What to produce →
Repeat each line of the material below exactly as it appears, minus any pictures.

──────────

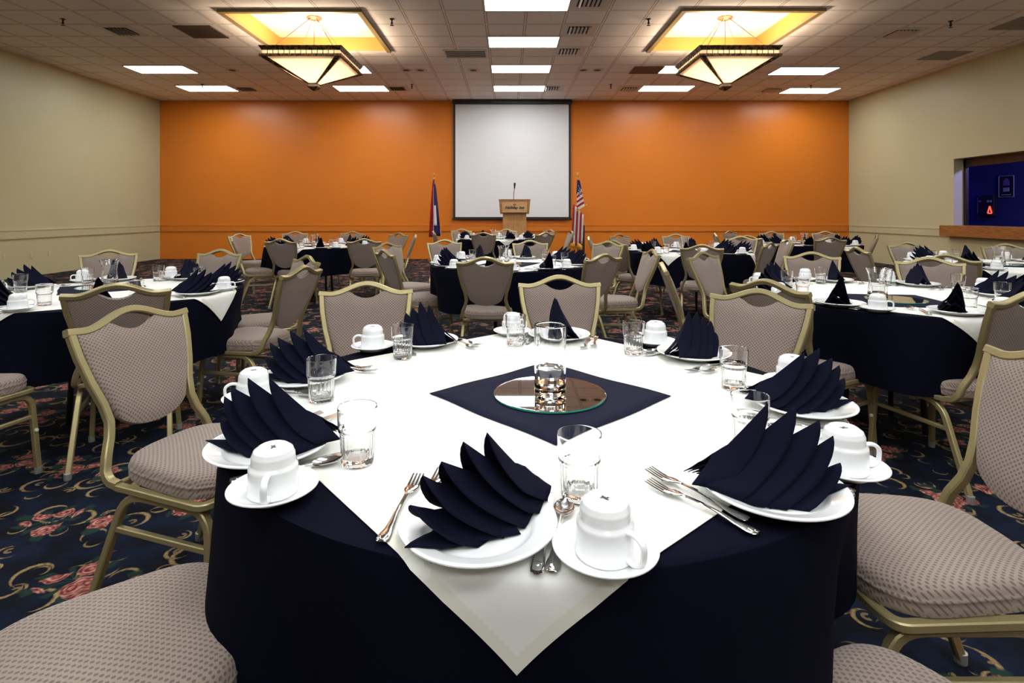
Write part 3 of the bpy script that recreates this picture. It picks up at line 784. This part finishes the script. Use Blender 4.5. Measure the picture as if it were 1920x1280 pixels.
def make_table(key):
    cx, cy, a0, ac, at_, nm = TABLES[key]; seed = int(key[1]) * 1.7
    t = thing('round_table', 'round folding banquet table under the cloths of the ' + nm, 'table', (cx, cy, 0), 0, 'round banquet tables')
    MB().lathe([(0, .728), (R - .012, .728), (R - .006, .734), (R - .006, .748), (R - .012, .754), (0, .754)], 64).build('tabletop', M['darkwood'], t)
    for q in range(4):
        a = pi / 4 + q * pi / 2
        MB().sweep([(.16 * cos(a), .16 * sin(a), .73), (.2 * cos(a), .2 * sin(a), 0)], .03, .03, (-sin(a), cos(a), 0), True).build('leg', M['blackm'], t)
    # navy cloth
    n = 160; drop = .36; rings = []
    for r in (.02, .3, .55, R - .02): rings.append([(r * cos(2 * pi * i / n), r * sin(2 * pi * i / n), TOPZ) for i in range(n)])
    for s in (0.0, .006, .014, .03, .05, .09, .14, .2, .26, .31, .36):
        rr = []
        for i in range(n):
            th = 2 * pi * i / n; r = skirt(th, s, seed)
            z = TOPZ - (0 if s == 0 else .002 if s == .006 else s - .004)
            rr.append((r * cos(th), r * sin(th), z))
        rings.append(rr)
    m = MB(); m.loft(rings, True, False); m.add([(p[0], p[1], p[2]) for p in rings[0]], [tuple(range(n))])
    o = m.build('tablecloth', M['navy'], None, angle=80); o.location = (cx, cy, 0)
    tag(o, 'navy round tablecloth hanging in folds on the ' + nm, 'tablecloth', 'navy tablecloths')
    # ivory overlay square, corners hanging
    hs = (.885 if key == 'T1' else .90 if key in ('T2', 'T3') else .86) / sqrt(2); ca = radians(ac + 45)
    def mp(x, y, lift):
        X, Y = x * cos(ca) - y * sin(ca), x * sin(ca) + y * cos(ca)
        r = hypot(X, Y); th = atan2(Y, X)
        if r <= R - .004: return (X, Y, TOPZ + .0022 + lift)
        s = r - R + .004; q = skirt(th, s, seed) + .007 + lift
        rr = R - .004 + (q - R + .004) * min(1, s / .012)
        return (rr * cos(th), rr * sin(th), TOPZ + .0022 + lift - max(0, s - .006) - min(s, .012) * .1)
    o = MB().grid(lambda u, v: mp((2 * u - 1) * hs, (2 * v - 1) * hs, 0), 84, 84).build('table_overlay', M['linen'], None, angle=80); o.location = (cx, cy, 0)
    tag(o, 'ivory square overlay cloth with hanging corners on the ' + nm, 'table overlay', 'ivory overlays')
    m = MB(); wd = .02
    for k in range(4):
        c_, s_ = cos(k * pi / 2), sin(k * pi / 2)
        def hm(u, v):
            x, y = (2 * u - 1) * hs, hs - wd * v
            return mp(x * c_ - y * s_, x * s_ + y * c_, .0009)
        m.grid(hm, 84, 1)
    m.build('hem', M['hem'], o, angle=80)
    # navy topper, mirror, vase
    hp = .225; ta = radians(at_ + 45)
    off = {'T1': (.04, -.02), 'T2': (-.15, .15), 'T3': (-.08, -.22)}.get(key, (0, 0))
    o = MB().grid(lambda u, v: ((2 * u - 1) * hp + .003 * sin(9 * v), (2 * v - 1) * hp + .003 * sin(8 * u), .0005 * sin(14 * u) * sin(11 * v)), 12, 12).build('table_topper', M['navy2'], None, solid=.0012, offset=1)
    o.location = (cx + off[0], cy + off[1], TOPZ + .0042); o.rotation_euler = (0, 0, ta - pi / 4 + pi / 4)
    tag(o, 'small navy square topper cloth at the centre of the ' + nm, 'table topper', 'navy topper squares')
    zt = TOPZ + .0062
    o = thing('round_mirror', 'round mirror base lying on the navy topper of the ' + nm, 'mirror', (cx + off[0], cy + off[1], zt), 0, 'round table mirrors')
    MB().lathe([(0, .0055), (.143, .0055), (.146, .005), (.146, .0052), (0, .0052)], 64).build('mirror_face', M['mirror'], o)
    MB().lathe([(.0, .0004), (.1455, .0004), (.147, .0015), (.147, .0045), (.146, .0052), (.0, .0051)], 64).build('glass_edge', M['medge'], o)
    zv = zt + .0057
    if key == 'T1':
        o = thing('cylinder_vase', 'tall clear glass cylinder vase holding water on the round mirror', 'vase', (cx + off[0] - .0, cy + off[1] - .015, zv))
        pr = [(.0, 0), (.036, 0), (.040, .003), (.041, .01), (.041, .178), (.0395, .181), (.038, .178), (.038, .03), (.034, .02), (.0, .016)]
        MB().lathe(pr, 48).build('glass_body', M['glass'], o)
        MB().lathe([(0, .0165), (.034, .0205), (.0378, .0305), (.0378, .07), (0, .07)], 48).build('water', M['water'], o)
    else:
        vo = {'T2': (-.06, .12), 'T3': (-.10, -.04)}.get(key, (-.06, -.03))
        o = thing('flared_vase', 'clear glass flared carafe vase standing on the ' + nm, 'vase', (cx + off[0] * .6 + vo[0], cy + off[1] * .6 + vo[1], zv if hypot(vo[0] - .4 * off[0], vo[1] - .4 * off[1]) < .1 else TOPZ + .0065), 0, 'flared glass vases')
        pr = [(.0, 0), (.046, 0), (.049, .004), (.048, .03), (.042, .075), (.041, .10), (.046, .135), (.058, .165), (.056, .167), (.043, .135), (.038, .10), (.039, .075), (.044, .03), (.04, .018), (0, .014)]
        MB().lathe(pr, 40).build('glass_body', M['glass'], o)
    # settings
    return (cx, cy, a0, nm)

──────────

Exercise result →
Write part 3 of the bpy script that recreates this picture. It picks up at line 784. This part finishes the script. Use Blender 4.5. Measure the picture as if it were 1920x1280 pixels.
def make_table(key):
    cx, cy, a0, ac, at_, nm = TABLES[key]; seed = int(key[1]) * 1.7
    t = thing('round_table', 'round folding banquet table under the cloths of the ' + nm, 'table', (cx, cy, 0), 0, 'round banquet tables')
    MB().lathe([(0, .728), (R - .012, .728), (R - .006, .734), (R - .006, .748), (R - .012, .754), (0, .754)], 64).build('tabletop', M['darkwood'], t)
    for q in range(4):
        a = pi / 4 + q * pi / 2
        MB().sweep([(.16 * cos(a), .16 * sin(a), .73), (.2 * cos(a), .2 * sin(a), 0)], .03, .03, (-sin(a), cos(a), 0), True).build('leg', M['blackm'], t)
    # navy cloth
    n = 160; drop = .36; rings = []
    for r in (.02, .3, .55, R - .02): rings.append([(r * cos(2 * pi * i / n), r * sin(2 * pi * i / n), TOPZ) for i in range(n)])
    for s in (0.0, .006, .014, .03, .05, .09, .14, .2, .26, .31, .36):
        rr = []
        for i in range(n):
            th = 2 * pi * i / n; r = skirt(th, s, seed)
            z = TOPZ - (0 if s == 0 else .002 if s == .006 else s - .004)
            rr.append((r * cos(th), r * sin(th), z))
        rings.append(rr)
    m = MB(); m.loft(rings, True, False); m.add([(p[0], p[1], p[2]) for p in rings[0]], [tuple(range(n))])
    o = m.build('tablecloth', M['navy'], None, angle=80); o.location = (cx, cy, 0)
    tag(o, 'navy round tablecloth hanging in folds on the ' + nm, 'tablecloth', 'navy tablecloths')
    # ivory overlay square, corners hanging
    hs = (.885 if key == 'T1' else .90 if key in ('T2', 'T3') else .86) / sqrt(2); ca = radians(ac + 45)
    def mp(x, y, lift):
        X, Y = x * cos(ca) - y * sin(ca), x * sin(ca) + y * cos(ca)
        r = hypot(X, Y); th = atan2(Y, X)
        if r <= R - .004: return (X, Y, TOPZ + .0022 + lift)
        s = r - R + .004; q = skirt(th, s, seed) + .007 + lift
        rr = R - .004 + (q - R + .004) * min(1, s / .012)
        return (rr * cos(th), rr * sin(th), TOPZ + .0022 + lift - max(0, s - .006) - min(s, .012) * .1)
    o = MB().grid(lambda u, v: mp((2 * u - 1) * hs, (2 * v - 1) * hs, 0), 84, 84).build('table_overlay', M['linen'], None, angle=80); o.location = (cx, cy, 0)
    tag(o, 'ivory square overlay cloth with hanging corners on the ' + nm, 'table overlay', 'ivory overlays')
    m = MB(); wd = .02
    for k in range(4):
        c_, s_ = cos(k * pi / 2), sin(k * pi / 2)
        def hm(u, v):
            x, y = (2 * u - 1) * hs, hs - wd * v
            return mp(x * c_ - y * s_, x * s_ + y * c_, .0009)
        m.grid(hm, 84, 1)
    m.build('hem', M['hem'], o, angle=80)
    # navy topper, mirror, vase
    hp = .225; ta = radians(at_ + 45)
    off = {'T1': (.04, -.02), 'T2': (-.15, .15), 'T3': (-.08, -.22)}.get(key, (0, 0))
    o = MB().grid(lambda u, v: ((2 * u - 1) * hp + .003 * sin(9 * v), (2 * v - 1) * hp + .003 * sin(8 * u), .0005 * sin(14 * u) * sin(11 * v)), 12, 12).build('table_topper', M['navy2'], None, solid=.0012, offset=1)
    o.location = (cx + off[0], cy + off[1], TOPZ + .0042); o.rotation_euler = (0, 0, ta - pi / 4 + pi / 4)
    tag(o, 'small navy square topper cloth at the centre of the ' + nm, 'table topper', 'navy topper squares')
    zt = TOPZ + .0062
    o = thing('round_mirror', 'round mirror base lying on the navy topper of the ' + nm, 'mirror', (cx + off[0], cy + off[1], zt), 0, 'round table mirrors')
    MB().lathe([(0, .0055), (.143, .0055), (.146, .005), (.146, .0052), (0, .0052)], 64).build('mirror_face', M['mirror'], o)
    MB().lathe([(.0, .0004), (.1455, .0004), (.147, .0015), (.147, .0045), (.146, .0052), (.0, .0051)], 64).build('glass_edge', M['medge'], o)
    zv = zt + .0057
    if key == 'T1':
        o = thing('cylinder_vase', 'tall clear glass cylinder vase holding water on the round mirror', 'vase', (cx + off[0] - .0, cy + off[1] - .015, zv))
        pr = [(.0, 0), (.036, 0), (.040, .003), (.041, .01), (.041, .178), (.0395, .181), (.038, .178), (.038, .03), (.034, .02), (.0, .016)]
        MB().lathe(pr, 48).build('glass_body', M['glass'], o)
        MB().lathe([(0, .0165), (.034, .0205), (.0378, .0305), (.0378, .07), (0, .07)], 48).build('water', M['water'], o)
    else:
        vo = {'T2': (-.06, .12), 'T3': (-.10, -.04)}.get(key, (-.06, -.03))
        o = thing('flared_vase', 'clear glass flared carafe vase standing on the ' + nm, 'vase', (cx + off[0] * .6 + vo[0], cy + off[1] * .6 + vo[1], zv if hypot(vo[0] - .4 * off[0], vo[1] - .4 * off[1]) < .1 else TOPZ + .0065), 0, 'flared glass vases')
        pr = [(.0, 0), (.046, 0), (.049, .004), (.048, .03), (.042, .075), (.041, .10), (.046, .135), (.058, .165), (.056, .167), (.043, .135), (.038, .10), (.039, .075), (.044, .03), (.04, .018), (0, .014)]
        MB().lathe(pr, 40).build('glass_body', M['glass'], o)
    # settings
    return (cx, cy, a0, nm)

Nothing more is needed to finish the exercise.